GME specializes in the distribution and licensing of the films of Jonas Mekas, an icon of the independent film scene and the father of the “diary film.” Mekas’ work widely documents the alternative and underground culture, especially in New York City, during the 1960s and into the new millennium. His filmic portraits include a young Caroline Kennedy and John Jr. frolicking in the ocean at the Montauk Estate of Andy Warhol in the early 1970s, John Lennon’s birthday party with Yoko Ono in a hotel room in Syracuse, New York, and the Velvet Underground and Nico performing at a psychiatrist’s convention, as well as scenes of Mick Jagger, George Maciunas, Timothy Leary, and many other cultural icons. Click to view the complete list of Mekas films currently available from GME.

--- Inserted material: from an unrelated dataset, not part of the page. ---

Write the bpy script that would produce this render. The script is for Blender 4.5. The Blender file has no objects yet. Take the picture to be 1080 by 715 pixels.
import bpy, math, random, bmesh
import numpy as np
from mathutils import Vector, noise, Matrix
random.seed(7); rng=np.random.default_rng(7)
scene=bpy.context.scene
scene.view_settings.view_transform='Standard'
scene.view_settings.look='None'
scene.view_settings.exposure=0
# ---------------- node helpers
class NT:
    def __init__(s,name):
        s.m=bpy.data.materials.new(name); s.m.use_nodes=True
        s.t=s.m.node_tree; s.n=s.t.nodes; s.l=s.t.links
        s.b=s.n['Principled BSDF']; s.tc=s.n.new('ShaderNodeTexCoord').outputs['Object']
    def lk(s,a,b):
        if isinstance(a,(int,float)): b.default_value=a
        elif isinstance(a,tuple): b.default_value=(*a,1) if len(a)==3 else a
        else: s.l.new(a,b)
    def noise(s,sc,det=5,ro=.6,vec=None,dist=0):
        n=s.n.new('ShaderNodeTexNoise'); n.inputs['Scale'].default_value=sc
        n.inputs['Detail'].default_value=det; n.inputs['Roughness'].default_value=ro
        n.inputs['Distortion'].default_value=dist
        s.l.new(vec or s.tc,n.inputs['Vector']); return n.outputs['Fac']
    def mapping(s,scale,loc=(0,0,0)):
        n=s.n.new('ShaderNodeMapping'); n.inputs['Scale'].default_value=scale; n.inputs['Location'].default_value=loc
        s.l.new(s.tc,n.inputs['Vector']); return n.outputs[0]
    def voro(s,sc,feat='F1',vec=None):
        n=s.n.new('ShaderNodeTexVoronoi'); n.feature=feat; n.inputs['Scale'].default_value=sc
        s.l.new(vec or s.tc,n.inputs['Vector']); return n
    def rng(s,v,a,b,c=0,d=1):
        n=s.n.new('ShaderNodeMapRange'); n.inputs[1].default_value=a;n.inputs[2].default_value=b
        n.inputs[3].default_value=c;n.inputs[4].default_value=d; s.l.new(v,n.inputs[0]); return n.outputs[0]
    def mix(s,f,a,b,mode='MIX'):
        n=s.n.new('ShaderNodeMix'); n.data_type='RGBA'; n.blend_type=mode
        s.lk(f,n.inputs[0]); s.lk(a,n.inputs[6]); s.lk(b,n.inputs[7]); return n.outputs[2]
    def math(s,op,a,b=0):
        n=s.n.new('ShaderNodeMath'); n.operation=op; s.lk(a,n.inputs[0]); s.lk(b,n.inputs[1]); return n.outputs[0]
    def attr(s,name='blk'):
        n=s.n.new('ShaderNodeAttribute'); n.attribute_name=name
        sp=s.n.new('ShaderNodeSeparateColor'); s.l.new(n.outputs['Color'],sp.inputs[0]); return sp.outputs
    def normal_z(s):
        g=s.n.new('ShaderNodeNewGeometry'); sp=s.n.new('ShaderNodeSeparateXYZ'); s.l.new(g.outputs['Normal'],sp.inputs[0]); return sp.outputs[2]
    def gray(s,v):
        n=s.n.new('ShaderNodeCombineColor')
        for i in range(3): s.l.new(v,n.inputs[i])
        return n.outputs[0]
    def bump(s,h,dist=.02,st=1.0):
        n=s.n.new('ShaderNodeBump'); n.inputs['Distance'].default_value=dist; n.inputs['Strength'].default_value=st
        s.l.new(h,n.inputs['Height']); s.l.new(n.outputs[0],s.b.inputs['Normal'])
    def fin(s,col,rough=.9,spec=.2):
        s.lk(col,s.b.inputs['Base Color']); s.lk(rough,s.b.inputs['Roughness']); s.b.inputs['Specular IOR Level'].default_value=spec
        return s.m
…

Gartenberg Media is also the exclusive licensor of moving images from the Estate of Warren Sonbert, including his scenes from New York in the 1960s as well as shots from his global travels during the 1970s, ‘80s, and ‘90s. For the new digital releases of Sonbert’s early films, see The Warren Sonbert Collection. For more information about Warren Sonbert, see Programming & Curating.

GME also licenses, on a selective basis, clips from DVDs that we distribute to the university market. Many of these clips are licensed in conjunction with our European partner Re:Voir, and in accord with the individual filmmakers or their estates.